Hobbled by the economy, Fastenal Co. eked out modest second-quarter sales and profits, led by an uptick in sales from its industrial vending machines and older stores.

"We believe our sales growth was held back partially due to the global economic uncertainty combined with economic policy uncertainty in the United States," said Willard Oberton, CEO of the Winona-based supplier of factory and construction supplies.

Edward Jones analyst Logan Purk noted that Fastenal enjoyed growth rates of 20 to 25 percent as recently as two years ago. That's far from the 5.3 percent seen today.
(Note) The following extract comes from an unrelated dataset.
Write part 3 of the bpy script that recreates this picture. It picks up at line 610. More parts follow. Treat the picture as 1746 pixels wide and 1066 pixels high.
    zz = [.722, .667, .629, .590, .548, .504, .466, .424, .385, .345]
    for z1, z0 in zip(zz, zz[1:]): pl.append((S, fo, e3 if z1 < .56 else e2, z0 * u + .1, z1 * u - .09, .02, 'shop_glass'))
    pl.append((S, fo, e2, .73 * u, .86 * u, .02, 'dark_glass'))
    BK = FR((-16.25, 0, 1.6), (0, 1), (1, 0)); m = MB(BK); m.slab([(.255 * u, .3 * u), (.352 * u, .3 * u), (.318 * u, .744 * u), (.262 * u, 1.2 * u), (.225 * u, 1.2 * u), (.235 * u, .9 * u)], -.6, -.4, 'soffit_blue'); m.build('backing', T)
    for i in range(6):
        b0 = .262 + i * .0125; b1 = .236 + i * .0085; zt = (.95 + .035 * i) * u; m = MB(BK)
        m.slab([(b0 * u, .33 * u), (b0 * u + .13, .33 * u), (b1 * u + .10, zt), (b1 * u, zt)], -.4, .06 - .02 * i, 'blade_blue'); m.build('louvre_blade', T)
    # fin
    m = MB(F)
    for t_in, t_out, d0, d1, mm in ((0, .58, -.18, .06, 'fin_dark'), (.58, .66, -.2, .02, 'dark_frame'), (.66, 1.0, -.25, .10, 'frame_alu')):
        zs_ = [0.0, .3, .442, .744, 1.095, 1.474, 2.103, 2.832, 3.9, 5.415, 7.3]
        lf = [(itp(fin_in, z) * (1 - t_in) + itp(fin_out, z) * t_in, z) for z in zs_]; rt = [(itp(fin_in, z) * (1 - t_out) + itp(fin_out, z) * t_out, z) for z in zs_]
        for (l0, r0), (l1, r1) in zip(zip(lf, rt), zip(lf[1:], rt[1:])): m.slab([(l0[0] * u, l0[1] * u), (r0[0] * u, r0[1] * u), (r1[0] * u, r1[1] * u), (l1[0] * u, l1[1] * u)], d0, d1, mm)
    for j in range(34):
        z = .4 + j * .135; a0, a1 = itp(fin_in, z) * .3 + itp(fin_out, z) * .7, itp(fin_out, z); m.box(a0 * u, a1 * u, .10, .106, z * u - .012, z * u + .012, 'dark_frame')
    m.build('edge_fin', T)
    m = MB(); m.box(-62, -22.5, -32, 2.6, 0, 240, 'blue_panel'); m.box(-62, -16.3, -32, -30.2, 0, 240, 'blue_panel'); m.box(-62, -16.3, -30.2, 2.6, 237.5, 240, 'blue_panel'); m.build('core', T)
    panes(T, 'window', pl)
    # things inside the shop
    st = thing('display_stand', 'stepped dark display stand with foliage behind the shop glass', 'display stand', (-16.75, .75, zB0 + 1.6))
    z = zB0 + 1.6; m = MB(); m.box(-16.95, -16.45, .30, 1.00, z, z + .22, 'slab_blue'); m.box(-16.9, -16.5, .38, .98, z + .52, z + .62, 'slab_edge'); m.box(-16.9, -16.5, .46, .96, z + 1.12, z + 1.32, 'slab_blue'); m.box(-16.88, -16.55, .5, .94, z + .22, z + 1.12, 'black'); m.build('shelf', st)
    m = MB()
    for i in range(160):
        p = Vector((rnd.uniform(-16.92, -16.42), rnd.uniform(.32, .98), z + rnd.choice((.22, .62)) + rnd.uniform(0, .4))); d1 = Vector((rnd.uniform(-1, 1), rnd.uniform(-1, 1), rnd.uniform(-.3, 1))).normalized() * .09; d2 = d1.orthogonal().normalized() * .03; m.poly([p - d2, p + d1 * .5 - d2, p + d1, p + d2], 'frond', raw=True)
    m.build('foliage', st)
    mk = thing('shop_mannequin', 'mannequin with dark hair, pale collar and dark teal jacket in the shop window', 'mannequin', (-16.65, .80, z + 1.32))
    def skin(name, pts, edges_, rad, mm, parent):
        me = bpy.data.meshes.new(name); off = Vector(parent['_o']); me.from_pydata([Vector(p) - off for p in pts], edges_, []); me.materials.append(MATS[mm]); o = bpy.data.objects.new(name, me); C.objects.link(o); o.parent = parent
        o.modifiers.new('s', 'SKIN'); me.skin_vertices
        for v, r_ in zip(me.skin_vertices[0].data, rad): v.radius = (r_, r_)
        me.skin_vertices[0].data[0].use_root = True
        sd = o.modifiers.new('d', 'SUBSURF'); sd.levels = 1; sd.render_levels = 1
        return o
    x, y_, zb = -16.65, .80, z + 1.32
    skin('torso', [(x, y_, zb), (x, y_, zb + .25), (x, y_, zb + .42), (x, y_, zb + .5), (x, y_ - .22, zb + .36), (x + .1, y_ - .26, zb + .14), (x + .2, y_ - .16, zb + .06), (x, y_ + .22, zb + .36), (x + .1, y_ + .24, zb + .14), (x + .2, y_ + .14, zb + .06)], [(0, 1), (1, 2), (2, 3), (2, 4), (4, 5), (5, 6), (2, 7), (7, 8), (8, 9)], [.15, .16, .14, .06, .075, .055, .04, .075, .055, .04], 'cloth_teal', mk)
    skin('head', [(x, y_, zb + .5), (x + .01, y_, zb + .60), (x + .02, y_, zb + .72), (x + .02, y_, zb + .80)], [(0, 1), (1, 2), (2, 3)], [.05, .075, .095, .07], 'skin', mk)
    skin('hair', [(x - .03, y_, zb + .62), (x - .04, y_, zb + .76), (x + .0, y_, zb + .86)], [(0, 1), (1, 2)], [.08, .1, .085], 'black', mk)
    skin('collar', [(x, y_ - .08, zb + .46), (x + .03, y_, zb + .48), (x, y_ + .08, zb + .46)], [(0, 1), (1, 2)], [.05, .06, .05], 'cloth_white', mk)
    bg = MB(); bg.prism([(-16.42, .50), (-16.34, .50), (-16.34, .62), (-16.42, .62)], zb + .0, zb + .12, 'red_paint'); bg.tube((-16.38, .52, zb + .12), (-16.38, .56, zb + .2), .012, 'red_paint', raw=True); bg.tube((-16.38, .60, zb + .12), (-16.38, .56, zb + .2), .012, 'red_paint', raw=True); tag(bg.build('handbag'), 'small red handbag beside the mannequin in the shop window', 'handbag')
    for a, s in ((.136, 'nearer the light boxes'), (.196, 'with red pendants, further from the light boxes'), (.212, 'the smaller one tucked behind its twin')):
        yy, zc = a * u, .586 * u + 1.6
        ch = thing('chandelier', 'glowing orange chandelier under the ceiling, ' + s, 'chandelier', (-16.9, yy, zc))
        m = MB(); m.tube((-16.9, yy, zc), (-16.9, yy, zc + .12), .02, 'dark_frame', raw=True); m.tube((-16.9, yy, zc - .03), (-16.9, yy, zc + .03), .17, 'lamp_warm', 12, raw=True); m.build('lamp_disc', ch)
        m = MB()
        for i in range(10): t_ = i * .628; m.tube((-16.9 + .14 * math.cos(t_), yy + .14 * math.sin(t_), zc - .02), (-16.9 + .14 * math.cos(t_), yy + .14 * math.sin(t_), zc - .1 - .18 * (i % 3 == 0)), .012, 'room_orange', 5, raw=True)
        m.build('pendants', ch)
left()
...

Factories and nonresidential construction firms have pulled back and are not ordering as many nuts, bolts and other supplies, Purk said. "Overall slowing of industrial spending, and manufacturing was particularly weak for them and that tends to be their biggest client ... comprising about 50 percent of their sales."

On the plus side, Purk noted that Fastenal has improved its margins by controlling costs. Fastenal opened 33 new stores in the past six months. But it really benefited from its push to install cost-effective industrial vending machines inside customer facilities. It installed 8,454 machines so far this year in an effort to offer faster customer service at a reduced cost. Fastenal now operates a total of 29,549 vending machines on customer sites.

The company has also automated its vending machine distribution warehouses in Indiana, Texas and Winona and is in the process of expanding the computerized system in Akron, Ohio, Atlanta and Scranton, Pa. The automated systems let factory customers quickly order and restock their Fastenal vending machines with nuts, bolts and other production supplies without the need for salespeople.

Analysts generally praised the model and said that the vending machines and computerized warehouses save the company money and customers a lot of time.

At one point Fastenal set a goal to install 30,000 vending machines this year. But Wednesday officials told analysts during a conference call that the goal was "very aggressive" and that they had "slowed the pace" in an effort to promote more "quality" installations.

"We [still] believe industrial vending is the next logical chapter in the Fastenal story," Oberton said. We also believe it has the potential to be transformative to industrial distribution."

Second-quarter sales climbed 5.3 percent to $847.6 million while earnings rose 7.7 percent to $121 million or 41 cents a share. Earnings met Wall Street expectations, but revenues did not. On average, analysts expected sales to reach $857 million during the quarter. The company said it benefited from a drop in fuel and heating costs, spending cuts and a dip in income taxes.

Fastenal's stock slid $1.33 a share to close at $45.77 Wednesday.